Güncelleme Tarihi:
Akgül, depremin üzerinden 15 yıl geçmesine rağmen, acılarının hala taze olduğunu söyledi.
Evlat kaybetmenin çok acı durum olduğunu belirten Akgül, şunları dile getirdi:
"Bazı şeyler vardır yaşadığımız, insanın hiç unutamayacağı. Bu yıla kadar kimseye bahsetmediğim bir şeyi anlatmak istyorum, içimde yara oldu. 16 Ağustos sabahı uyandık, eşim ve ben çalışıyorduk, çocuklar yaz tatili olduğu için evdeydi. O gece kayınpederimin komşuları misafirimizdi. Onlar giderken kızım babaannesine gitmek için çok ağladı. 'Anneciğim ben de gideyim, ne olursun ben de gideyim' diye. 'Hayır kızım, daha dün geldin oradan' dedim. Daha pazar günü gelmişti oradan. Alt kata indik, gözyaşlarını tutamıyordu. 'Söz, babanla konuşayım yarın göndereceğim' dedim. Misafirlerle göndermedim, ertesi gün cenazesini götürdük oraya."
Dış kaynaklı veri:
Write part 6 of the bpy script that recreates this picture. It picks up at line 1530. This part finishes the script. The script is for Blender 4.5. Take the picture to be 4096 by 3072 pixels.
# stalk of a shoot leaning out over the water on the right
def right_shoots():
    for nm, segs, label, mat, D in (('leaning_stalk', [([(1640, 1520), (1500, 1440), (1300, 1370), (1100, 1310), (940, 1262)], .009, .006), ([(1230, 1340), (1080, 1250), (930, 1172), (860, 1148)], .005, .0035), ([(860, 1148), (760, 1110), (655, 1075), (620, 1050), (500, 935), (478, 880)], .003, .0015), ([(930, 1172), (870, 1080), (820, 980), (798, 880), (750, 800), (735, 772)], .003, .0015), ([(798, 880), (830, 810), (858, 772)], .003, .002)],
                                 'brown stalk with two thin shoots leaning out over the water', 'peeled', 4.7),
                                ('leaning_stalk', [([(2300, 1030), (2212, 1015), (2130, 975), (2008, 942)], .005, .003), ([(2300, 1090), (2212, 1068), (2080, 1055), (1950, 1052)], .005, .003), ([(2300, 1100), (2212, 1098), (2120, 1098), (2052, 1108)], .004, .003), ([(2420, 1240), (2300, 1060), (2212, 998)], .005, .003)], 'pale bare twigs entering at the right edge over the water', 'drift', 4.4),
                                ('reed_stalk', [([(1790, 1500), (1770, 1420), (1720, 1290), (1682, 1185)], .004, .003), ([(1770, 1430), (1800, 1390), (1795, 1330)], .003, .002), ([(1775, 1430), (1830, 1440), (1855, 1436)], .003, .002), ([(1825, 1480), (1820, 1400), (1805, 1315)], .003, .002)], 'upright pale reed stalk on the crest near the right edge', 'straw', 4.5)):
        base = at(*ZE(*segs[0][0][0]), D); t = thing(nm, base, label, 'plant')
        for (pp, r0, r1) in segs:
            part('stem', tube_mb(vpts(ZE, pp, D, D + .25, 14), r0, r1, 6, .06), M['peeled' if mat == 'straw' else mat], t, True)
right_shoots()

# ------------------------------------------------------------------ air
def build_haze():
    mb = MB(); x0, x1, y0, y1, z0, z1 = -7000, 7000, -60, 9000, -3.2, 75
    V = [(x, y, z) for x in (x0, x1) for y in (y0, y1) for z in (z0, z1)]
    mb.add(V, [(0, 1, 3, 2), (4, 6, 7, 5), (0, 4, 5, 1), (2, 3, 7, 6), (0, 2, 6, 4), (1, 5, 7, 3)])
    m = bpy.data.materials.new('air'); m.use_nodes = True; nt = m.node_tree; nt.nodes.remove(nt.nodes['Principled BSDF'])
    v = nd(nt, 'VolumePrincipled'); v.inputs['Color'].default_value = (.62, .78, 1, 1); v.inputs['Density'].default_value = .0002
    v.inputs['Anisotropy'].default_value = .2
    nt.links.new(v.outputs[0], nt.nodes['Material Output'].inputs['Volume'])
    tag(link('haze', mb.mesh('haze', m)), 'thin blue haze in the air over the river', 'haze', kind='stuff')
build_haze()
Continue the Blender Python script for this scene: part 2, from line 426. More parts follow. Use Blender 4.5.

Kızını misafirliğe göndermediği için sürekli pişmanlık yaşadığını dile getiren Akgül, kızının çarpık yapılaşma nedeniyle öldüğünü anlattı.
Akgül, şunları kaydetti:
"Çünkü evimiz yıkılmadı, karşımızdaki 5 katlı apartman evimizin üzerine yıkıldı. Biz sağ çıktık, kızımızı kurtaramadık maalesef. İnsanlar bundan biraz ders alsın. Bizim üzerimize yıkılan 5 katlı binanın ana giriş merdivenleri oraya büyük bir dükkan yapabilmek için alınmış, yan tarafa bırakılmıştı. Bina da o yöne yıkıldı ,orası da bizden taraftı. Ben büyük dükkanları olan altı geniş bina gördüğüm zaman çok tedirgin oluyorum, çok üzülüyorum. Bina yapılırken denetimler biraz da sıkı olmalı. Bazı müteahhit, mühendisler ceza aldığı için veya vicdanları olduğu içindir mi bilmiyorum ama son yıllarda işi daha sıkı tutuyorlar, daha çok dikkat ediliyor ama olan benim canıma, yavruma oldu. Başkalarına olmasını asla istemem."
Kızını sadece 17 Ağustos'ta hatırlamadığını, hep an içinde sakladığını ifade eden Akgül, "Yeni bir yer gördüğümüzde halen benim kızım da burayı gördü mü' diye düşünüyorum. Aslında görmedi ve yıllar geçti ama hiç geçmemiş gibi çok acı. Akrabalarımızdan da çok kişi kaybettim ama evlat acısı Allahım kimseye vermesin, çok acı bir şey" şeklinde konuştu.
Binaya giremedi, 14 yıl prefabrikte yaşadı
Akgül, deprem sonrası binalara giremediğini, 14 yıl prefabrikte kaldıktan sonra tek katlı müstakil evde yaşamaya başladığını vurguladı.
Akgül, sözlerini şöyle tamamladı:
"14 yıl prefabriklerde toplu yaşam mücadelesi verdik. Çok zor yıllardı. Evimin yanındaki binaların yüksek olmasından korkuyordum ama çok şükür burada en fazla iki katlı evler var. Psikolojimiz tamamen bozuldu, zaten tedavi görüyorum. Dar düşünen bir çevredeydim. Deli muamelesi gördüm ama kontrolüm dışında krizler ataklar yaşadım. İlaç tedavim devam ediyor. Kanser tedavisi de görüyorum. Çok zor günler yaşadık. Şu an ilaçlarla kontroldeyim. İyiyim çok şükür. Her şeyden önce oğlum ve eşim için yaşıyorum. Allahım bir daha yaşatmasın. Biz yaşadık bu acıyı başkaları yaşamasın."